Título: O fenômeno do desemprego contaminou a todos
Autor: D'Ercole, Ronaldo; Rodrigues, Lino
Fonte: O Globo, 03/05/2009, Economia, p. 34

Presidente do Instituto de Pesquisa Econômica Aplicada (Ipea), Marcio Pochmann diz que o desemprego afeta todos indistintamente.

Mas, destaca, os com menos experiência e qualificação, 80% dos desempregados, têm menos chances de voltar ao mercado. O governo vai precisar repensar sua assistência, diz.

Luciana Casemiro

O GLOBO: Parece que dessa vez não há um perfil específico de desempregado...

MARCIO POCHMANN: O fenômeno do desemprego contaminou a todos, independentemente de gênero, raça e escolaridade. O que tem de diferente é o tempo de manifestação nas regiões do país. A crise contaminou primeiro as regiões mais industriais e exportadoras, Sudeste e Sul; depois as mais dependentes do recursos públicos, reduzidos com a regressão da atividade econômica, Norte e Nordeste.

Como o senhor avalia o índice de desemprego no país? POCHMANN: Apesar de haver um saldo líquido negativo no emprego formal, no Brasil vaga fechada não significa diretamente desemprego, como nos países desenvolvidos.

Aqui há uma passagem pela informalidade ou o trabalho precário. Se o número de desemprego aqui não é tão significativo como dos EUA, não quer dizer que o mercado de trabalho não esteja sendo bastante afetado.

Qual a perspectiva para este ano? POCHMANN:Trabalhamos com a expectativa de expansão do emprego formal, de 500 mil a 600 mil vagas. O que é insuficiente para dar conta de quem chega ao mercado de trabalho.

Por isso, prevemos também aumento do desemprego e da informalidade. Isso representa uma inflexão da trajetória dos últimos quatro anos, em que houve alta do emprego formal e redução do desemprego e da informalidade.

O que significa essa ruptura? POCHMANN: Em 1980, 50% dos ocupados contribuíam para a Previdência. Hoje, o índice é de 48,7%. Antes da crise, esperávamos alcançar o patamar de 1980 no fim de 2010.

Mas já é possível falar em tendência? POCHMANN: Observando momentos de piora do mercado de trabalho, como em 1981/1983, 1990/1992 e 1999, a diferença é que nesses episódios não tínhamos medidas anticíclicas como agora.

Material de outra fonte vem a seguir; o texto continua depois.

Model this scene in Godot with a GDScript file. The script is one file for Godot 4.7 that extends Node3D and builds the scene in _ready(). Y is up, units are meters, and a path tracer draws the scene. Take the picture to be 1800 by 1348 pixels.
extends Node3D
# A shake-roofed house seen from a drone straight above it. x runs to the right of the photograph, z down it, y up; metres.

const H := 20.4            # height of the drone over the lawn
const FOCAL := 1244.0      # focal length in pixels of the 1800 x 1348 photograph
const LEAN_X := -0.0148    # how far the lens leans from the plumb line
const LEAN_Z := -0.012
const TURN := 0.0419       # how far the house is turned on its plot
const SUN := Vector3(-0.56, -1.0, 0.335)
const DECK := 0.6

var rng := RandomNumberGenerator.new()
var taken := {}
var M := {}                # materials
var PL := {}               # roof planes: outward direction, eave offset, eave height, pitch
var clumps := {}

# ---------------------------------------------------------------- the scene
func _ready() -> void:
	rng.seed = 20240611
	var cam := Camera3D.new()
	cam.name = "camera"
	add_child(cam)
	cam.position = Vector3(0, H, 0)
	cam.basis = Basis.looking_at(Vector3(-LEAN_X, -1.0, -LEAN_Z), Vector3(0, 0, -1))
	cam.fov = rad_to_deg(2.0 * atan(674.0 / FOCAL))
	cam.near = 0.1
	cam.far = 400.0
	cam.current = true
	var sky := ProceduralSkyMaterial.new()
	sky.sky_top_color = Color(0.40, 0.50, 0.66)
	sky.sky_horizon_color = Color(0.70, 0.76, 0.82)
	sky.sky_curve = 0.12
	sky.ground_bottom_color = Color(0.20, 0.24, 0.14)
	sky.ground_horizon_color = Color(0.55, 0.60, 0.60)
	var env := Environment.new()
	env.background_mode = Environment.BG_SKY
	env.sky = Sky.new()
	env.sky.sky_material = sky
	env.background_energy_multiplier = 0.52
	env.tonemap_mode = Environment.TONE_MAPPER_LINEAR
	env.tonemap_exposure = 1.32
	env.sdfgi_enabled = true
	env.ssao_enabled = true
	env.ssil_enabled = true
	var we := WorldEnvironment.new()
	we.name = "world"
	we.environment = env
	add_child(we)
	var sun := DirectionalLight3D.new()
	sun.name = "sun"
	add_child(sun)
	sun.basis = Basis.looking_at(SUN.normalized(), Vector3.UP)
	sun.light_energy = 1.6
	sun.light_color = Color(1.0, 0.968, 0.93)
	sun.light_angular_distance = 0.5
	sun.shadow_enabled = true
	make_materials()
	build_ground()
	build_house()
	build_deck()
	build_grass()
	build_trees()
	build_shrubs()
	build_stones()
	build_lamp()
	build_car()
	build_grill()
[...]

Foi o caso da redução da taxa de juros, da desoneração tributária, do aumento do salário mínimo, de programas de distribuição de renda como o Bolsa Família, que criaram um colchão na pirâmide social. Além disso, há ações em curso dos governos federais e estaduais, como o PAC, que permitirão desacelerar a queda (do desemprego).

Podemos ser mais otimistas? POCHMANN: Nossa projeção para o segundo semestre é melhor do que o primeiro.

Mas infelizmente há um estoque grande de desempregados e 80% deles não têm condições de competir no mercado de trabalho, por falta de experiência e qualificação.

Qual seria a saída? POCHMANN: O desemprego é um problema da sociedade, não uma questão pessoal. Por isso a procura coletiva, organizada, é mais efetiva. O governo precisa repensar políticas públicas de serviços aos desempregos. É preciso ter maior racionalidade, integrar a rede de benefícios à qualificação e à prospecção e mediação de vagas.